Because, for most investors that are still paying Uncle Sam a 35% income tax rate — the allure and the advantages of munis hasn’t changed one bit. But the selling that resulting in a pull-back of 1.45% in the general muni market as measured by the S&P Municipal Bond Market Total Return Index from its January peak to its February bottom is making for a great buy right now.

But what about the Federal Reserve and its Open Market Committee’s (FOMC) moving it target range for Fed Funds? Well, we’ve already had one hike last month and more likely we will see two to three more minor hikes for the rest of 2018. More interesting is that when the FOMC upped its target range in March, the S&P Municipal Index actually continued to rally back from the February low.

And there’s a compelling case that the FOMC won’t have much of a reason to accelerate increases as the core inflation measure that it uses in the Personal Consumption Expenditure or PCE is well under the alarm level of 2.0% sitting currently at only 1.6%. The PCE tracks all consumer spending in the U.S. domestic economy rather than the contrived basket of goods that makes up the Consumer Price Index (CPI).

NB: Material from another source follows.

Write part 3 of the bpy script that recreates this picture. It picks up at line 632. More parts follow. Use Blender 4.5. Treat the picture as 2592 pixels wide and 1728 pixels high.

And the PCE is actually down from 2016 and 2017.

So, the damage to rates has already been baked in and munis are actually beginning to bounce back.

What’s the best way to get the best deal in this market? There are three closed-end municipal investment funds that you should buy right now. Each is selling at a discount to their liquidation value by 8% or more. And for those in the 35% individual or married tax bracket — the taxable equivalent yield on these three funds is running at an average dividend yield of 9.11%

Look to buy the BlackRock Municipal Income Trust II (NYSE:BLE), the Nuveen Enhanced Municipal Crdt Opptys Fd (NYSE:NZF) and the Nuveen AMT-Free Municipal Credit Income Fund (NYSE:NVG) together and enjoy great monthly dividends with funds trading at big discounts right now.

As of this writing, Neil George did not hold a position in any of the aforementioned securities.